● **Exercise directions**
Transcribe the full listing exactly, and drop every picture.
•••
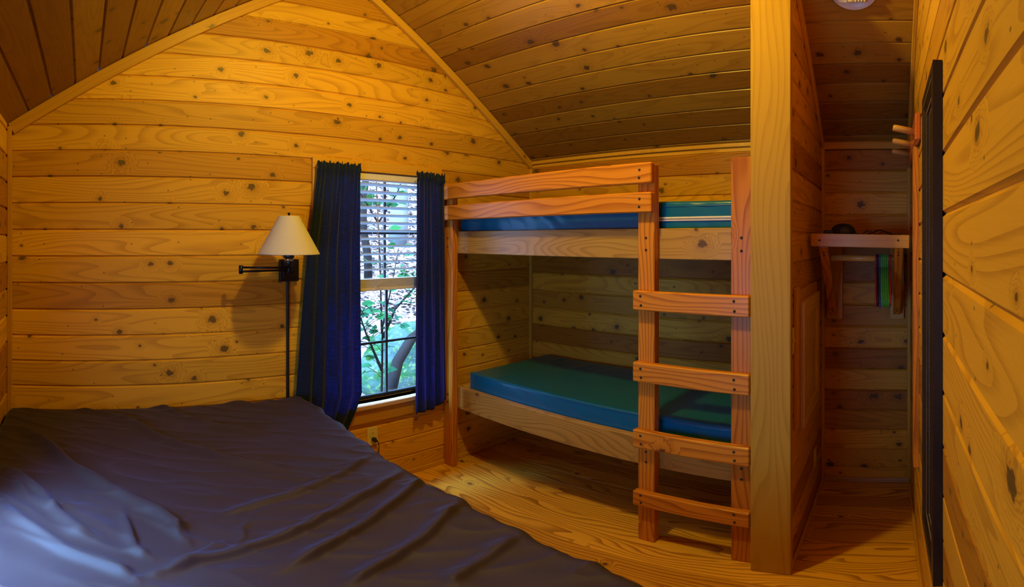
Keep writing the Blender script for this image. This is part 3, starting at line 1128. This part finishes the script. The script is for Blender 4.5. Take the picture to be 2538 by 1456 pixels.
def make_sheet():
    # profile across: up the left side, over the top, down the right side
    nu_top, nv = 250, 360
    ys = np.linspace(0.30, 2.475, nv)
    ex = np.interp(ys, edge_y, edge_x)
    ex = ex + 0.006 * np.sin(ys * 23) + 0.004 * np.sin(ys * 51 + 1)
    cols = []
    r = 0.05
    lft = LW + 0.012
    top = np.linspace(0, 1, nu_top)
    X, Y, Z = [], [], []
    for j, y in enumerate(ys):
        xs, zs = [], []
        # left side wall
        for z in (0.40, 0.5, 0.6, BZ - 0.04):
            xs.append(lft)
            zs.append(z)
        for k in range(1, 5):
            a = math.pi / 2 * k / 4
            xs.append(lft + 0.04 - 0.04 * math.cos(a))
            zs.append(BZ - 0.04 + 0.04 * math.sin(a))
        a0, a1 = lft + 0.04, ex[j] - r
        xs += list(a0 + (a1 - a0) * top[1:-1])
        zs += [BZ] * (nu_top - 2)
        for k in range(0, 7):
            a = math.pi / 2 * (1 - k / 6)
            xs.append(ex[j] - r + r * math.cos(a))
            zs.append(BZ - r + r * math.sin(a))
        for z in (0.6, 0.52, 0.44, 0.40):
            xs.append(ex[j] + 0.006 * math.sin(y * 37) * (BZ - z) / 0.3)
            zs.append(z)
        X.append(xs)
        Y.append([y] * len(xs))
        Z.append(zs)
    X, Y, Z = np.array(X), np.array(Y), np.array(Z)
    w = np.clip((Z - (BZ - 0.06)) / 0.06, 0, 1)
    dz = np.zeros(X.shape)
    for poly, hgt, wid in RIDGES:
        d, sd, tp = seg_dist(X, Y, poly)
        wd = np.where(sd > 0, wid * 0.45, wid * 1.05)
        dz += 1.55 * hgt * np.exp(-(d / wd) ** 2) * np.clip(np.sin(np.clip(tp, 0.03, 0.97) * math.pi) * 2.2, 0.25, 1)
    for j in range(X.shape[0]):
        for i in range(X.shape[1]):
            v = Vector((X[j, i] * 2.2, Y[j, i] * 3.0, 1.3))
            dz[j, i] += 0.010 * mnoise.noise(v) + 0.004 * mnoise.noise(Vector((X[j, i] * 11 + Y[j, i] * 5, Y[j, i] * 7 - X[j, i] * 3, 4.0)))
            a_, b_ = X[j, i] * 0.5 + Y[j, i] * 0.86, X[j, i] * 0.86 - Y[j, i] * 0.5
            rg = 1 - abs(mnoise.noise(Vector((b_ * 3.0 + 0.4 * math.sin(a_ * 5), a_ * 11, 7.0))))
            dz[j, i] += 0.007 * rg ** 6
            e = min(1.0, (X[j, i] + 0.4) / 0.2)
    dzw = dz * w
    head = np.clip((2.475 - Y) / 0.05, 0, 1)
    Z2 = np.where(w > 0, BZ - (BZ - Z) + dzw, Z)
    # round over at the head and foot
    for yy, sgn in ((2.475, -1), (0.30, 1)):
        e = np.clip(np.abs(Y - yy) / 0.05, 0, 1)
        Z2 = Z2 - w * 0.05 * (1 - np.sqrt(np.clip(1 - (1 - e) ** 2, 0, 1)))
    bm = new_bm()
    g = [[bm.verts.new((X[j, i], Y[j, i], Z2[j, i])) for i in range(X.shape[1])] for j in range(X.shape[0])]
    for j in range(len(g) - 1):
        for i in range(len(g[0]) - 1):
            f = bm.faces.new((g[j][i], g[j][i + 1], g[j + 1][i + 1], g[j + 1][i]))
            f.smooth = True
    # head and foot drop
    for row, flip in ((g[0], False), (g[-1], True)):
        low = [bm.verts.new((v.co.x, v.co.y, 0.40)) for v in row]
        for i in range(len(row) - 1):
            if abs(row[i].co.x - row[i + 1].co.x) + abs(row[i].co.z - row[i + 1].co.z) < 1e-6:
                continue
            vs = (row[i], low[i], low[i + 1], row[i + 1])
            if len({tuple(round(c, 5) for c in v.co) for v in vs}) < 4:
                continue
            bm.faces.new(vs if not flip else tuple(reversed(vs)))
    bmesh.ops.recalc_face_normals(bm, faces=bm.faces)
    return obj('fitted_sheet', bm, SHEET, bed)


make_sheet()
box_obj('bed_platform', (LW + 0.02, 0.32, 0.30), (0.92, 2.46, 0.42), FIR, bed, 1, 0.004)
for x, y in ((LW + 0.03, 0.34), (0.84, 0.34), (LW + 0.03, 2.38), (0.84, 2.38)):
    box_obj('leg', (x, y, 0.0), (x + 0.07, y + 0.07, 0.30), FIR, bed, 2, 0.003)

# ---------------------------------------------------------------- wall lamp
lamp = thing('wall_lamp', 'black swing-arm wall lamp with a cream cone shade left of the window', 'lamp', (1.073, D, 0))


def L(x, y, z):
    return (x - 1.073, y - D, z)


bm = add_box(new_bm(), L(1.019, 2.520, 1.332), L(1.128, 2.5498, 1.451), 2, 0.004)
add_box(bm, L(1.032, 2.513, 1.346), L(1.115, 2.521, 1.437), 2, 0.003)
obj('back_plate', bm, BLACKM, lamp)
bm = new_bm()
add_tube(bm, [L(1.07, 2.53, 1.397), L(1.07, 2.478, 1.397)], 0.007, 10)
add_tube(bm, [L(1.07, 2.478, 1.380), L(1.07, 2.478, 1.412)], 0.010, 12)
add_tube(bm, [L(0.761, 2.40, 1.388), L(0.761, 2.40, 1.430)], 0.0105, 14)
add_tube(bm, [L(1.07, 2.478, 1.397), L(0.761, 2.40, 1.399)], 0.0055, 10)
add_tube(bm, [L(0.761, 2.40, 1.420), L(0.979, 2.31, 1.418)], 0.0055, 10)
add_tube(bm, [L(0.979, 2.31, 1.384), L(0.979, 2.31, 1.434)], 0.0075, 12)
obj('swing_arm', bm, BLACKM, lamp)
bm = add_lathe(new_bm(), [(0.0, 1.428), (0.020, 1.430), (0.022, 1.447), (0.022, 1.452)], 24, xf(L(0.979, 2.31, 0)))
add_lathe(bm, [(0.0225, 1.466), (0.027, 1.472), (0.026, 1.50), (0.016, 1.515), (0.0, 1.515)], 24, xf(L(0.979, 2.31, 0)))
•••
● **Right answer**
Keep writing the Blender script for this image. This is part 3, starting at line 1128. This part finishes the script. The script is for Blender 4.5. Take the picture to be 2538 by 1456 pixels.
def make_sheet():
    # profile across: up the left side, over the top, down the right side
    nu_top, nv = 250, 360
    ys = np.linspace(0.30, 2.475, nv)
    ex = np.interp(ys, edge_y, edge_x)
    ex = ex + 0.006 * np.sin(ys * 23) + 0.004 * np.sin(ys * 51 + 1)
    cols = []
    r = 0.05
    lft = LW + 0.012
    top = np.linspace(0, 1, nu_top)
    X, Y, Z = [], [], []
    for j, y in enumerate(ys):
        xs, zs = [], []
        # left side wall
        for z in (0.40, 0.5, 0.6, BZ - 0.04):
            xs.append(lft)
            zs.append(z)
        for k in range(1, 5):
            a = math.pi / 2 * k / 4
            xs.append(lft + 0.04 - 0.04 * math.cos(a))
            zs.append(BZ - 0.04 + 0.04 * math.sin(a))
        a0, a1 = lft + 0.04, ex[j] - r
        xs += list(a0 + (a1 - a0) * top[1:-1])
        zs += [BZ] * (nu_top - 2)
        for k in range(0, 7):
            a = math.pi / 2 * (1 - k / 6)
            xs.append(ex[j] - r + r * math.cos(a))
            zs.append(BZ - r + r * math.sin(a))
        for z in (0.6, 0.52, 0.44, 0.40):
            xs.append(ex[j] + 0.006 * math.sin(y * 37) * (BZ - z) / 0.3)
            zs.append(z)
        X.append(xs)
        Y.append([y] * len(xs))
        Z.append(zs)
    X, Y, Z = np.array(X), np.array(Y), np.array(Z)
    w = np.clip((Z - (BZ - 0.06)) / 0.06, 0, 1)
    dz = np.zeros(X.shape)
    for poly, hgt, wid in RIDGES:
        d, sd, tp = seg_dist(X, Y, poly)
        wd = np.where(sd > 0, wid * 0.45, wid * 1.05)
        dz += 1.55 * hgt * np.exp(-(d / wd) ** 2) * np.clip(np.sin(np.clip(tp, 0.03, 0.97) * math.pi) * 2.2, 0.25, 1)
    for j in range(X.shape[0]):
        for i in range(X.shape[1]):
            v = Vector((X[j, i] * 2.2, Y[j, i] * 3.0, 1.3))
            dz[j, i] += 0.010 * mnoise.noise(v) + 0.004 * mnoise.noise(Vector((X[j, i] * 11 + Y[j, i] * 5, Y[j, i] * 7 - X[j, i] * 3, 4.0)))
            a_, b_ = X[j, i] * 0.5 + Y[j, i] * 0.86, X[j, i] * 0.86 - Y[j, i] * 0.5
            rg = 1 - abs(mnoise.noise(Vector((b_ * 3.0 + 0.4 * math.sin(a_ * 5), a_ * 11, 7.0))))
            dz[j, i] += 0.007 * rg ** 6
            e = min(1.0, (X[j, i] + 0.4) / 0.2)
    dzw = dz * w
    head = np.clip((2.475 - Y) / 0.05, 0, 1)
    Z2 = np.where(w > 0, BZ - (BZ - Z) + dzw, Z)
    # round over at the head and foot
    for yy, sgn in ((2.475, -1), (0.30, 1)):
        e = np.clip(np.abs(Y - yy) / 0.05, 0, 1)
        Z2 = Z2 - w * 0.05 * (1 - np.sqrt(np.clip(1 - (1 - e) ** 2, 0, 1)))
    bm = new_bm()
    g = [[bm.verts.new((X[j, i], Y[j, i], Z2[j, i])) for i in range(X.shape[1])] for j in range(X.shape[0])]
    for j in range(len(g) - 1):
        for i in range(len(g[0]) - 1):
            f = bm.faces.new((g[j][i], g[j][i + 1], g[j + 1][i + 1], g[j + 1][i]))
            f.smooth = True
    # head and foot drop
    for row, flip in ((g[0], False), (g[-1], True)):
        low = [bm.verts.new((v.co.x, v.co.y, 0.40)) for v in row]
        for i in range(len(row) - 1):
            if abs(row[i].co.x - row[i + 1].co.x) + abs(row[i].co.z - row[i + 1].co.z) < 1e-6:
                continue
            vs = (row[i], low[i], low[i + 1], row[i + 1])
            if len({tuple(round(c, 5) for c in v.co) for v in vs}) < 4:
                continue
            bm.faces.new(vs if not flip else tuple(reversed(vs)))
    bmesh.ops.recalc_face_normals(bm, faces=bm.faces)
    return obj('fitted_sheet', bm, SHEET, bed)


make_sheet()
box_obj('bed_platform', (LW + 0.02, 0.32, 0.30), (0.92, 2.46, 0.42), FIR, bed, 1, 0.004)
for x, y in ((LW + 0.03, 0.34), (0.84, 0.34), (LW + 0.03, 2.38), (0.84, 2.38)):
    box_obj('leg', (x, y, 0.0), (x + 0.07, y + 0.07, 0.30), FIR, bed, 2, 0.003)

# ---------------------------------------------------------------- wall lamp
lamp = thing('wall_lamp', 'black swing-arm wall lamp with a cream cone shade left of the window', 'lamp', (1.073, D, 0))


def L(x, y, z):
    return (x - 1.073, y - D, z)


bm = add_box(new_bm(), L(1.019, 2.520, 1.332), L(1.128, 2.5498, 1.451), 2, 0.004)
add_box(bm, L(1.032, 2.513, 1.346), L(1.115, 2.521, 1.437), 2, 0.003)
obj('back_plate', bm, BLACKM, lamp)
bm = new_bm()
add_tube(bm, [L(1.07, 2.53, 1.397), L(1.07, 2.478, 1.397)], 0.007, 10)
add_tube(bm, [L(1.07, 2.478, 1.380), L(1.07, 2.478, 1.412)], 0.010, 12)
add_tube(bm, [L(0.761, 2.40, 1.388), L(0.761, 2.40, 1.430)], 0.0105, 14)
add_tube(bm, [L(1.07, 2.478, 1.397), L(0.761, 2.40, 1.399)], 0.0055, 10)
add_tube(bm, [L(0.761, 2.40, 1.420), L(0.979, 2.31, 1.418)], 0.0055, 10)
add_tube(bm, [L(0.979, 2.31, 1.384), L(0.979, 2.31, 1.434)], 0.0075, 12)
obj('swing_arm', bm, BLACKM, lamp)
bm = add_lathe(new_bm(), [(0.0, 1.428), (0.020, 1.430), (0.022, 1.447), (0.022, 1.452)], 24, xf(L(0.979, 2.31, 0)))
add_lathe(bm, [(0.0225, 1.466), (0.027, 1.472), (0.026, 1.50), (0.016, 1.515), (0.0, 1.515)], 24, xf(L(0.979, 2.31, 0)))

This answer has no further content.